May 6, 2010

Grieving With Demeter: The Astrology of the Deepwater Horizon Oil Rig Explosion

As Holly Moeller of MIT’s The Tech duly notes, the timing of the Deepwater Horizon oil rig disaster is both ironic and tragic, spilling barely one month after President Obama opened coastal waters to offshore drilling, and now threatening millions of ocean creatures in the midst of spring birthing and migrating.

The spill also corresponds with interesting star-crossings, which involve such key mythological characters as Chiron, the wounded healer, and Ceres (or Demeter), the earth-goddess in charge of initiating spring.  On April 20th, the day of the oil rig explosion, the planet Chiron entered the sign of Pisces.  According to astrologer Mary Plumb, “Chiron is the shamanic journey, the wisest teacher, and the traveler out of ordinary time. Pisces’s greatest strength is to open the doors of perception, and, if conditions are lined up, can bring a glimpse of interconnectedness.”

Plumb notes that Pisces usually carries distress and sensitivity – the ability to deeply feel universal truths, and the willingness to descend into deep, hidden sorrows.  This transit encourages the exploration of nature, our emotional world, spirituality, and the planet as a whole entity.  During the weeks leading up to the transit, Eric Francis observes that “we experienced a volcanic eruption at Eyjafjallajökull in Iceland, Goldman Sachs is being sued by the feds for baby fraud, and then air traffic throughout northern Europe got scrambled by the volcanic dust cloud. For nearly a week, airports across Europe were closed and the skies were silent: an astonishing event here in the modern world, and due to a natural phenomenon.”  The synchronicity of these events, in conjunction with current astrology, offers insight into how we might work with these collective experiences of grief and destruction.

But Chiron and Pisces are not the only star players here.  In late March, the planet Ceres, symbolic of the mythological earth goddess Demeter, came into conjunction with Pluto, the powerful lord of the underworld. Mary Plumb notes, “Pluto rules hidden things and the journey into darkness to see what is there. Ceres is the goddess of grain and all that flowers on the Earth. She is known as the goddess of agriculture and is connected to the environment. And now, as she travels with Pluto, we are witnessing acute devastation to the environment.” As you’ll recall, Demeter plunges into grief and devastation every year when her daughter Persephone descends into Hades for six wintery months.  Demeter is the mother-goddess of creation and sustenance, while Pluto symbolizes death and destruction.  Plumb suggests that these two planets together imply “grievous loss, the deep pain of attachments and separations.”

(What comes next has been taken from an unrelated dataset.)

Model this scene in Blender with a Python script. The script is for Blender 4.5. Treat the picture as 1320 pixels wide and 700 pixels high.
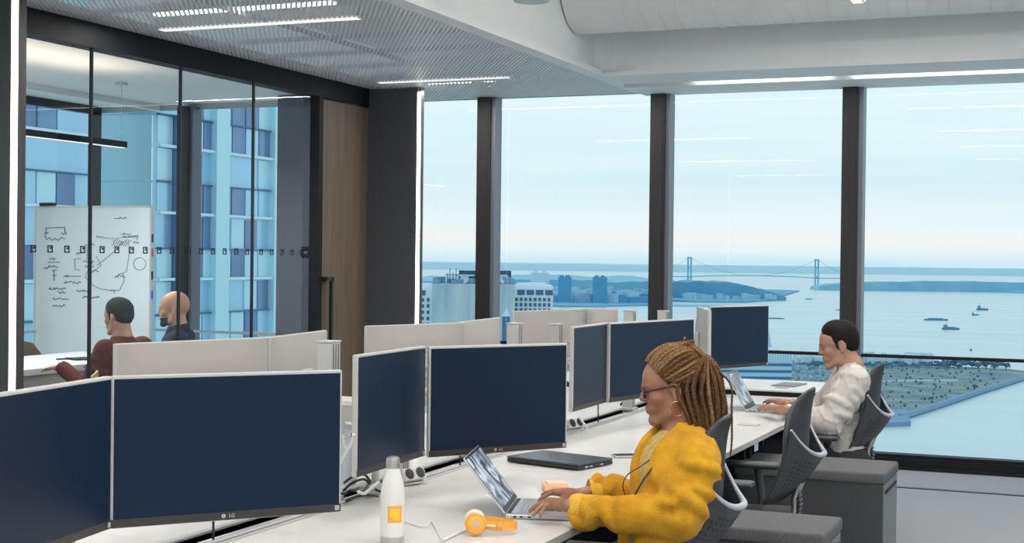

Jamie Funk has this to say:

“The minor planet Ceres has been mentioned a lot lately in relation to the environment because she is has been in conjunction with Pluto, and they do have a strong link in Roman mythology. Ceres struck a deal with Pluto to share her daughter Persephone. Lynn Hayes stressed this association in The astrology of the Horizon oil rig explosion: ‘The elevation of Ceres has brought about a new global awareness about the needs for environmental balance.  Perhaps this explosion (Pluto) will facilitate even greater awareness about our tenuous ecological balance (Ceres).’ Associating Ceres with the environment is nothing new in astrology.  From the Wikipedia page, Planets in astrology: ‘Ceres, as the Goddess who has control over nature’s resources and cycles, may be known also in astrology as the planet of the Environment. Going back to mythology, an early environmental villain is the figure of Erysichthon, the tearer up of the earth, who cut down trees in a grove sacred to Ceres-Demeter, for which he was punished by the goddess with fearful hunger. In this sense Ceres became an emerging archetype in the social response of becoming aware of the recent Climate Change, and is entering our collective consciousness as a need to take care of our natural and irreplaceable resources in the 21st Century.’”

Astrologer Eric Francis notes that “Pluto itself rules mining and deep underground. Deepwater Horizon was working the Tiber oilfield, ‘the deepest oil and gas well ever drilled’. This is so very Plutonic, pushing the boundaries to the extreme, penetrating deeper than ever before. Pluto does demand payment for journeying to his underworld.”  Francis also predicts a long recovery from this disaster, as long-term transits do not bode well.  Jupiter is moving into conjunction with Uranus, which could increase the ambiguous, unpredictable, and spontaneous nature of the event.

Many Americans view astrological predictions and synchronicities as self-fulfilling prophesies – too soft and simplistic to hold any weight.  However, contemplating these large, complex, and cumbersome world events from an astrologer’s eye can help ease confusion and isolated suffering, adding elements of collective connection, emotion, and mystery.  As we reel from this environmental tragedy, I suggest we take on this kind of universal worldview, honoring our interdependence, our ability to grieve together, and this whole-systems mythical story in which we all play our small part.